The radio station had bought for me four long-playing telephone answering machines, each with tapes that lasted four hours. Every evening after eight, these machines would be available to women who wanted to offer an opinion on the programme, ask for help or tell me their story. My greeting on the machines invited them to unburden themselves so they could walk towards their futures with lighter loads, and assured them that they need not identify themselves or tell me where they were from. Each morning, when I arrived at the office, I found more and more of my colleagues – editors, reporters and presenters – waiting to hear the stories that came spooling out of the tape recorders, told in voices coloured by embarrassment, anxiety and fear.
One day, we heard:
‘Hello, is anybody there? Is Xinran there? Oh, good. It’s just a tape.’
The woman paused for several seconds.
‘Xinran, good evening. I’m afraid I’m not really one of your regular listeners; I’m not from your province, and I only started listening to your programme recently. My colleagues were discussing you and your programme the other day, they said you had installed special telephones where listeners could leave messages – and where every woman could tell her story anonymously. They said you broadcast these stories the next day for your listeners to discuss freely on the hotline, hoping to help women understand each other, help men understand women, and bring families closer together.
‘For the last few days, I’ve been listening to your programme every day. The reception isn’t very good, but I like the programme a lot. I hadn’t thought there would be so many women’s stories, similar yet different. I’m sure you’re not allowed to broadcast all of them. Even so, I think many women will be grateful to you. Your phone lines give women the opportunity to talk about things they have not dared to or have not been able to talk about since they were very young. You must know what a great relief it is for women to have a space to express themselves without fearing blame or negative reactions. It’s an emotional need, no less important than our physical needs.’
There was another long pause.
‘Xinran, I seem to lack the courage to tell my own story. I want very much to tell people about what kind of family I live in. I also want to hear my own story, because I have never dared look back at the past before, afraid that my memories might destroy my faith in life. I once read that time heals everything, but more than forty years haven’t taken away my hatred or regret; they have only numbed me.’
She sighed faintly.
‘In the eyes of others I have everything a woman could want. My husband has an important post in the provincial government; my son, who is nearly forty, is a manager in the city branch of a national bank; my daughter works in the national insurance company and I work in the office of the city government. I live quietly and peacefully; I don’t have to worry about money or my children’s future like most people, and I needn’t worry about being made redundant either.

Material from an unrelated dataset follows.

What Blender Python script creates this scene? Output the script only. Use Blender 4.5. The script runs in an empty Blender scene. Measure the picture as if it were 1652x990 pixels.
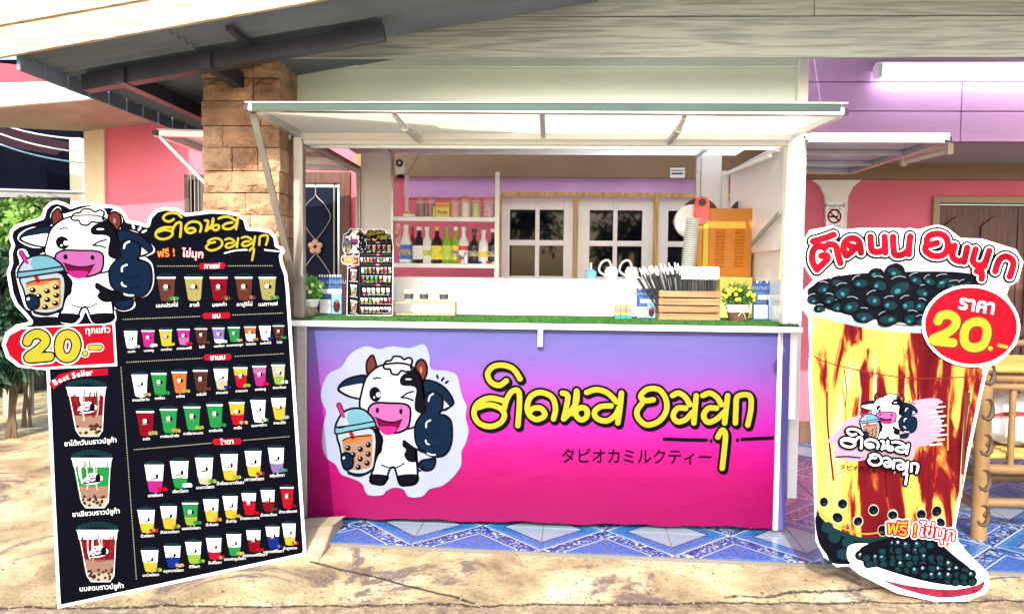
import bpy, math, random
import numpy as np
from mathutils import Matrix, Vector, Euler, geometry
random.seed(7)
R = math.radians
S = bpy.context.scene
C = S.collection

# ---------------------------------------------------------------- camera
EYE = 1.32
FPX, PW, PH = 1200.0, 1652.0, 990.0
cam = bpy.data.cameras.new('camera')
camo = bpy.data.objects.new('camera', cam); C.objects.link(camo)
cam.sensor_width = 36.0
cam.lens = 36.0 * FPX / PW
cam.clip_start = 0.05; cam.clip_end = 2000
CAM_M = Euler((0, 0, R(2.24))).to_matrix() @ Euler((R(90 - 2.72), 0, 0)).to_matrix() @ Euler((0, 0, R(0.6))).to_matrix()
camo.matrix_world = Matrix.Translation((0, 0, EYE)) @ CAM_M.to_4x4()
S.camera = camo
S.render.resolution_x = 1024; S.render.resolution_y = 613
# ---------------------------------------------------------------- world, sun, exposure
SUN_EL, SUN_AZ = 34.0, 187.0            # azimuth clockwise from +Y
w = bpy.data.worlds.new('World'); S.world = w; w.use_nodes = True
nt = w.node_tree; nt.nodes.clear()
sky = nt.nodes.new('ShaderNodeTexSky'); sky.sky_type = 'NISHITA'; sky.sun_disc = False
sky.sun_elevation = R(SUN_EL); sky.sun_rotation = R(SUN_AZ); sky.dust_density = 2.5; sky.ozone_density = 0.6
bg = nt.nodes.new('ShaderNodeBackground'); bg.inputs[1].default_value = 0.15
ow = nt.nodes.new('ShaderNodeOutputWorld')
nt.links.new(sky.outputs[0], bg.inputs[0]); nt.links.new(bg.outputs[0], ow.inputs[0])
sl = bpy.data.lights.new('sun', 'SUN'); sl.energy = 2.1; sl.angle = R(0.6); sl.color = (1.0, 0.93, 0.80)
so = bpy.data.objects.new('sun', sl); C.objects.link(so)
sd = Vector((math.sin(R(SUN_AZ)) * math.cos(R(SUN_EL)), math.cos(R(SUN_AZ)) * math.cos(R(SUN_EL)), math.sin(R(SUN_EL))))
so.rotation_euler = sd.to_track_quat('Z', 'Y').to_euler(); so.location = (3, -4, 8)
S.view_settings.view_transform = 'Standard'; S.view_settings.look = 'None'
S.view_settings.exposure = 1.6; S.view_settings.gamma = 1.0
S.cycles.max_bounces = 8; S.cycles.diffuse_bounces = 5

# ---------------------------------------------------------------- projection helpers
CO = np.array([0, 0, EYE]); CM = np.array(CAM_M)
def rays(px, py):
    px = np.asarray(px, float); py = np.asarray(py, float)
    d = np.stack([(px - PW / 2) / FPX, -(py - PH / 2) / FPX, -np.ones_like(px)], -1)
    return d @ CM.T
def P(px, py, Y):
    d = rays(px, py); return Vector(CO + d * (Y / d[1]))
def G(px, py, z=0.0):
    d = rays(px, py); return Vector(CO + d * ((z - EYE) / d[2]))
def PX(px, py, X):
    d = rays(px, py); return Vector(CO + d * (X / d[0]))
class Plane:
    def __init__(s, O, u, v):
        s.O = Vector(O); s.u = Vector(u).normalized(); s.v = Vector(v).normalized(); s.n = s.u.cross(s.v).normalized()
        s.M = Matrix((s.u, s.v, s.n)).transposed().to_4x4(); s.M.translation = s.O
    def px(s, xs, ys, off=0.0):
        d = rays(xs, ys); n = np.array(s.n); O = np.array(s.O)
        t = ((O - CO) @ n) / (d @ n)
        return CO + d * t[..., None] + n * np.asarray(off)[..., None]
    def pt(s, x, y, off=0.0): return Vector(s.px(np.array([x]), np.array([y]), np.array([off]))[0])

# ---------------------------------------------------------------- materials
MATS = {}
def mat(name, col, rough=0.5, metal=0.0, var=0.08, scale=6.0, bump=0.0, bscale=60.0, emit=0.0, alpha=1.0, trans=0.0, spec=0.5, coat=0.0, stretch=None, detail=5):
    if name in MATS: return MATS[name]
    if name.startswith('ink_') or name.startswith('printed'): spec = .03
    m = bpy.data.materials.new(name); m.use_nodes = True; n = m.node_tree.nodes; l = m.node_tree.links
    b = n['Principled BSDF']
    b.inputs['Roughness'].default_value = rough; b.inputs['Metallic'].default_value = metal
    b.inputs['Specular IOR Level'].default_value = spec; b.inputs['Coat Weight'].default_value = coat
    tc = n.new('ShaderNodeTexCoord'); src = tc.outputs['Object']
    if stretch:
        mp = n.new('ShaderNodeMapping'); mp.inputs['Scale'].default_value = stretch; l.new(src, mp.inputs[0]); src = mp.outputs[0]
    nz = n.new('ShaderNodeTexNoise'); nz.inputs['Scale'].default_value = scale; nz.inputs['Detail'].default_value = detail; l.new(src, nz.inputs['Vector'])
    rp = n.new('ShaderNodeValToRGB'); e = rp.color_ramp.elements
    e[0].position = 0.3; e[1].position = 0.7
    lo = [max(0, c * (1 - var)) for c in col]; hi = [min(1, c * (1 + var * 0.7)) for c in col]
    e[0].color = (*lo, 1); e[1].color = (*hi, 1)
    l.new(nz.outputs[0], rp.inputs[0]); l.new(rp.outputs[0], b.inputs['Base Color'])
    if bump:
        n2 = n.new('ShaderNodeTexNoise'); n2.inputs['Scale'].default_value = bscale; n2.inputs['Detail'].default_value = 4; l.new(src, n2.inputs['Vector'])
        bp = n.new('ShaderNodeBump'); bp.inputs['Strength'].default_value = bump; bp.inputs['Distance'].default_value = 0.01
        l.new(n2.outputs[0], bp.inputs['Height']); l.new(bp.outputs[0], b.inputs['Normal'])
    if emit: b.inputs['Emission Color'].default_value = (*col, 1); b.inputs['Emission Strength'].default_value = emit
    if alpha < 1: b.inputs['Alpha'].default_value = alpha
    if trans: b.inputs['Transmission Weight'].default_value = trans
    MATS[name] = m; return m
def ramp_of(m):
    return [x for x in m.node_tree.nodes if x.type == 'VALTORGB'][0]
def woodgrain(name, c0, c1, axis='X', rough=0.7, scale=1.0, bump=0.5):
    m = mat(name, c0, rough); n = m.node_tree.nodes; l = m.node_tree.links
    b = n['Principled BSDF']; tc = [x for x in n if x.type == 'TEX_COORD'][0]
    mp = n.new('ShaderNodeMapping'); mp.inputs['Scale'].default_value = {'X': (0.5, 9, 11), 'Z': (10, 10, 0.6)}[axis]
    l.new(tc.outputs['Object'], mp.inputs[0])
    nz = n.new('ShaderNodeTexNoise'); nz.inputs['Scale'].default_value = 1.3 * scale; nz.inputs['Detail'].default_value = 2; l.new(mp.outputs[0], nz.inputs['Vector'])
    mu = n.new('ShaderNodeMath'); mu.operation = 'MULTIPLY'; mu.inputs[1].default_value = 46; l.new(nz.outputs[0], mu.inputs[0])
    sn = n.new('ShaderNodeMath'); sn.operation = 'SINE'; l.new(mu.outputs[0], sn.inputs[0])
    f = n.new('ShaderNodeTexNoise'); f.inputs['Scale'].default_value = 9; f.inputs['Detail'].default_value = 6; l.new(mp.outputs[0], f.inputs['Vector'])
    mr = n.new('ShaderNodeMath'); mr.operation = 'MULTIPLY_ADD'; mr.inputs[1].default_value = 0.16; l.new(sn.outputs[0], mr.inputs[0]); l.new(f.outputs[0], mr.inputs[2])
    rp = ramp_of(m); rp.color_ramp.elements[0].position = 0.22; rp.color_ramp.elements[1].position = 0.62
    rp.color_ramp.elements[0].color = (*c1, 1); rp.color_ramp.elements[1].color = (*c0, 1); l.new(mr.outputs[0], rp.inputs[0])
    bp = n.new('ShaderNodeBump'); bp.inputs['Strength'].default_value = bump; bp.inputs['Distance'].default_value = 0.006
    l.new(mr.outputs[0], bp.inputs['Height']); l.new(bp.outputs[0], b.inputs['Normal'])
    return m
WHITE = mat('white_paint', (.88, .88, .87), 0.35, var=0.05, scale=2.5, bump=0.06, bscale=25)
WHITE2 = mat('white_laminate', (.88, .88, .88), 0.25, var=0.03, scale=1.5)
ALU = mat('aluminium', (0.62, 0.63, 0.63), 0.28, metal=0.85, var=0.12, scale=8, stretch=(1, 1, 8))
ALUD = mat('dull_aluminium', (0.33, 0.31, 0.28), 0.4, metal=0.6, var=0.25, scale=5)
BLACK = mat('black_plastic', (0.012, 0.012, 0.014), 0.35)
PINK = mat('pink_wall', (0.68, 0.14, 0.20), 0.75, var=0.17, scale=1.1, bump=0.2, bscale=70, detail=10)
LILAC = mat('lilac_planks', (0.66, 0.38, 0.70), 0.5, var=0.16, scale=1.2, bump=0.2, bscale=30, stretch=(0.3, 1, 5))
BROWNB = mat('brown_band', (0.24, 0.155, 0.085), 0.65, var=0.12, scale=2, bump=0.1)
CEIL = mat('grey_ceiling', (0.34, 0.31, 0.28), 0.7, var=0.08, scale=1.5)
CREAM = mat('cream_wall', (0.72, 0.58, 0.40), 0.75, var=0.12, scale=4, bump=0.15)
GLASSD = mat('dark_window_glass', (0.003, 0.005, 0.009), 0.03, var=0.6, scale=4, spec=0.25)
DOORW = woodgrain('brown_door_wood', (0.12, 0.04, 0.028), (0.06, 0.02, 0.014), 'Z', 0.45)
YWOOD = woodgrain('yellow_wood', (0.62, 0.42, 0.14), (0.42, 0.26, 0.08), 'Z', 0.5)
FASC = woodgrain('grey_fascia_wood', (.34, .36, .32), (.20, .215, .19), 'X', 0.55, 1.0, 0.8)
BARGE = woodgrain('cream_barge_wood', (0.56, 0.48, 0.35), (0.34, 0.27, 0.18), 'X', 0.6, 1.2, 0.9)
STEEL = mat('blue_grey_steel', (0.030, 0.034, 0.055), 0.45, metal=0.2, var=0.3)
SHEET = mat('fibre_cement_sheet', (0.13, 0.16, 0.20), 0.7, var=0.25, scale=3)

def translucent(name, col, f):
    m = mat(name, col, .5); n = m.node_tree.nodes; l = m.node_tree.links; t = n.new('ShaderNodeBsdfTranslucent'); t.inputs[0].default_value = (*col, 1)
    mx = n.new('ShaderNodeMixShader'); mx.inputs[0].default_value = f; l.new(n['Principled BSDF'].outputs[0], mx.inputs[1]); l.new(t.outputs[0], mx.inputs[2])
    l.new(mx.outputs[0], [q for q in n if q.type == 'OUTPUT_MATERIAL'][0].inputs[0]); return m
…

‘At home, we have more than enough of everything we need. My son has a big flat of his own, and my daughter, who says that she remains single on principle, lives with us. The three of us live in a big flat of nearly two hundred square metres, with designer furniture and the latest electrical appliances – even the toilet bowl and seat are imported. Most days, someone comes in to do the cleaning and brings fresh flowers. However, my home is merely a display case for household objects: there is no real communication in the family, no smiles or laughter. When we are alone with each other, all you hear are the noises of animal existence: eating, drinking and going to the toilet. Only when there are visitors is there a breath of humanity. In this family, I have neither a wife’s rights nor a mother’s position. My husband says I’m like a faded grey cloth, not good enough to make trousers out of, to cover the bed, or even to be used as a dishcloth. All I am good for is wiping mud off feet. To him, my only function is to serve as evidence of his “simplicity, diligence and upright character” so he can move on to higher office.
‘These were his very words to me, Xinran – he said them to my face.’

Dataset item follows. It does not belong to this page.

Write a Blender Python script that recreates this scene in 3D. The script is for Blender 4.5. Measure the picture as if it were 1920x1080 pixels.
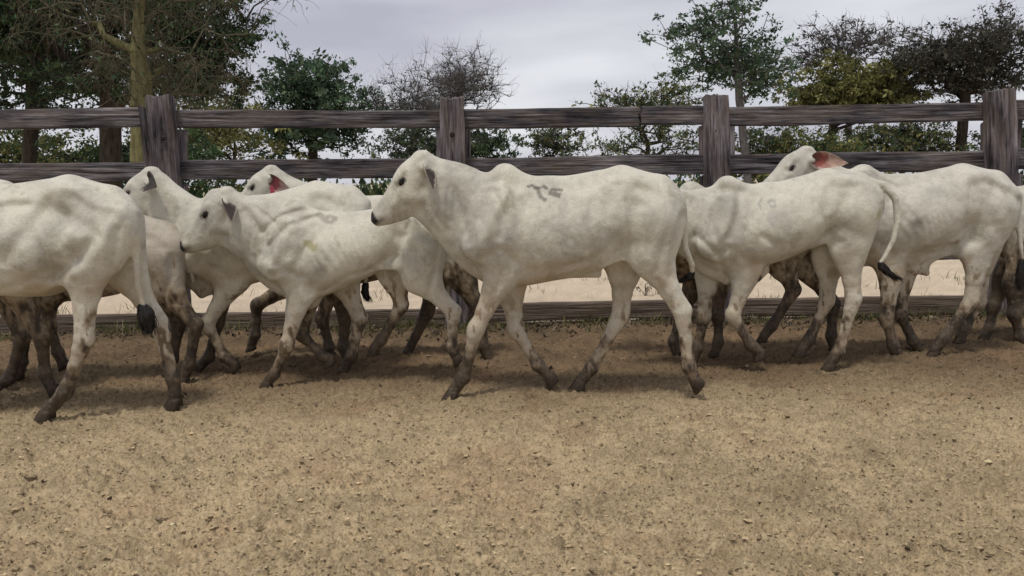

The woman broke off, sobbing. ‘He told me that in such an indifferent manner! I thought of leaving him countless times. I wanted to rediscover my love of music and rhythm, to fulfil my longing for a true family, to be my old free self – to rediscover what it meant to be a woman. But my husband said that if I left him, he would make life so difficult for me that I’d wish I were dead. He would not stand for me jeopardising his career, or making him a target for gossip. I knew he would be as good as his word: over the years, not one of his political enemies has escaped his revenge. The women who rejected his advances have all been trapped in the worst jobs, unable to leave or transfer for a very long time. Even some of their husbands were ruined. I cannot escape.
‘You may wonder why I believe I don’t have the position of a mother. The children were taken away from me soon after they were born and sent to the army nursery because the Party said they might affect the “commander’s” – their father’s – work; it was the same for most soldiers’ children back then. Whereas other families could see their children once a week, we were often away, so we saw our children only once or twice a year. Our few meetings were often interrupted by visitors or telephone calls, so the children would be very unhappy. Sometimes they even returned to the nursery ahead of time. Father and Mother were only names to them. They were more attached to the nurses who had cared for them for so long.

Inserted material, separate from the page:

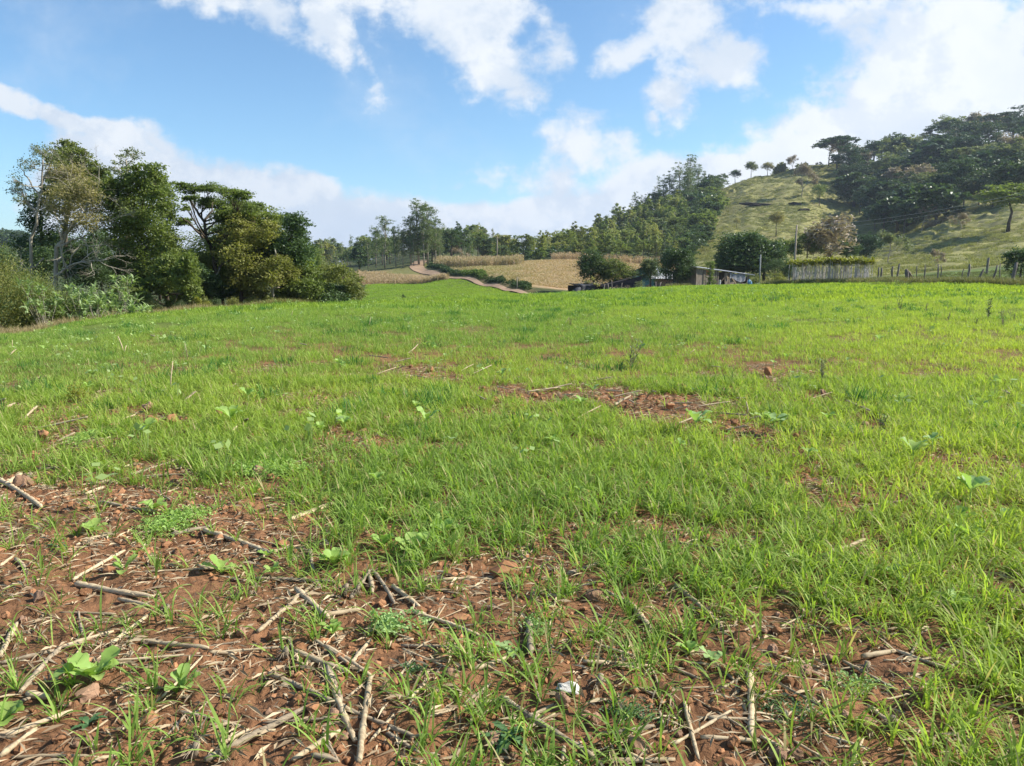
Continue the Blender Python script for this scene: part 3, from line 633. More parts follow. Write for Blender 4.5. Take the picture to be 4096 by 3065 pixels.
def sow(name, protos, n, y0, y1, base, scr, label, mat, densf, cut=0, tintf=oat_tint):
    x, y = wedge(n, y0, y1); inside = infield(x, y) > cut; x, y = x[inside], y[inside]
    k = rng.random(len(x)) < densf(x, y) * base; x, y = x[k], y[k]; m = len(x)
    z = hz(x, y); print(name, m)
    return scatter(name, protos, np.stack([x, y, z], 1), rng.random(m) * 6.283, rng.uniform(*scr, m), rng.integers(0, len(protos), m), tintf(x, y), label, rng.normal(size=(m, 2)) * .06, mat)
rng = np.random.default_rng(5)
sow('grass', T0, 36000, 1.7, 11, 1, (.7, 1.12), 'young oat grass sown in thin rows on red earth', GRASS, lambda x, y: np.clip(oat_density(x, y), 0, 1))
rng = np.random.default_rng(6)
sow('oat_grass', T1, 26000, 10, 31, 1, (.62, .92), 'dense bright green oat grass in the middle of the field', GRASS, lambda x, y: np.clip(oat_density(x, y) * 1.15, 0, 1))
rng = np.random.default_rng(8)
sow('oat_field_grass', T2, 52000, 29, 146, 1, (.8, 1.15), 'far bright green crop up to the field edge', GRASSF, lambda x, y: np.clip(oat_density(x, y) * 1.2, .5, 1), .4)

GD = mat_leaf('dark_oat_blades', (.045, .14, .025), (.10, .24, .045), (.06, .18, .04), .4, .5, tint=True, spec=.2)
rng = np.random.default_rng(66)
TDK = [tuft(60, .2, (.12, .27), .010, 4, (.3, 2.4), (.05, .9), 760 + i) for i in range(3)]
sow('dark_grass', TDK, 7000, 7, 62, 1, (.8, 1.15), 'darker lush oat clumps dotted through the crop', GD, lambda x, y: (.8 * sst(fbm(x * .5, y * .5, 3, 71), .56, .68) + .07) * (oat_density(x, y) > .5), .5, lambda x, y: rng.random(len(x)))
def speck(seed):
    global rng
    rng = np.random.default_rng(seed); C = MB(); k = rng.integers(3, 7); c = rng.normal(size=(k, 3)) * [.05, .05, .02] + [0, 0, .17]; rhombs(C, c, .055, .8, 1.2)
    for p in c: C.tube([(0, 0, 0), p], .0015, 4, False)
    return C.mesh('speck', False)
SPK = mat_leaf('pale_weed_leaves', (.27, .39, .11), (.40, .52, .20), (.34, .45, .15), .35, .5, tint=True)
sow('small_weeds', [speck(780 + i) for i in range(6)], 5000, 5, 75, 1, (.7, 1.5), 'small pale-leaved weeds speckling the crop', SPK, lambda x, y: sst(fbm(x * .35, y * .35, 3, 72), .40, .7), .5, lambda x, y: rng.random(len(x)))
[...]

‘When they got a little older, their father’s position brought them many special rights that other children didn’t have. This can influence growing children for the worse, giving them a lifelong feeling of superiority and the habit of contempt for others. They regarded me as an object of contempt too. Because they picked up how to deal with people and get things done from their father, they saw his kind of behaviour as a means to realise their ambitions. I tried to teach them how to be good, using my ideas and experiences, hoping maternal love and care would change them. But they measured a person’s worth in terms of status in the world, and their father’s success proved that he was the one worth emulating. If my own husband did not see me as worthy of respect or love, what chance did I have with my children? They did not believe that I had once been worth something.’
She sighed helplessly.
‘Forty years ago, I was an innocent, romantic girl, and had just graduated from a small town girls’ senior school. I was much luckier than other girls of my age; my parents had studied abroad and were open-minded. I had never worried about marriage like my classmates. Most of them had had their marriages arranged for them in the cradle; the rest were betrothed in junior middle school. If the man was very keen or family tradition dictated it, the girls had to leave junior middle school to be married. We thought the unluckiest were the girls who became junior wives, or concubines. Most of the girls who dropped out of school to be married were in this position, married off to men who wanted to “try something fresh”. Many films now depict concubines as the apple of the husband’s eye; they show them making use of their position to throw their weight about in the family, but this is far from the truth. Any man who could marry several wives was bound to be the son of a large, important family, with many rules and household traditions. These families had more than ten ways of greeting people and paying respects, for example. Even a slight deviation from these rules would cause the family to “lose face”. An apology was not enough – the junior wives would be punished for any perceived misdemeanours. They would be slapped by the senior wife, forbidden to eat for two days, made to do hard physical labour or forced to kneel on a washboard. Imagine how my classmates from a modern, Western-style school bore all this! There was nothing they could do; they had known from their earliest youth that their parents had the final say in choosing their marriage partner.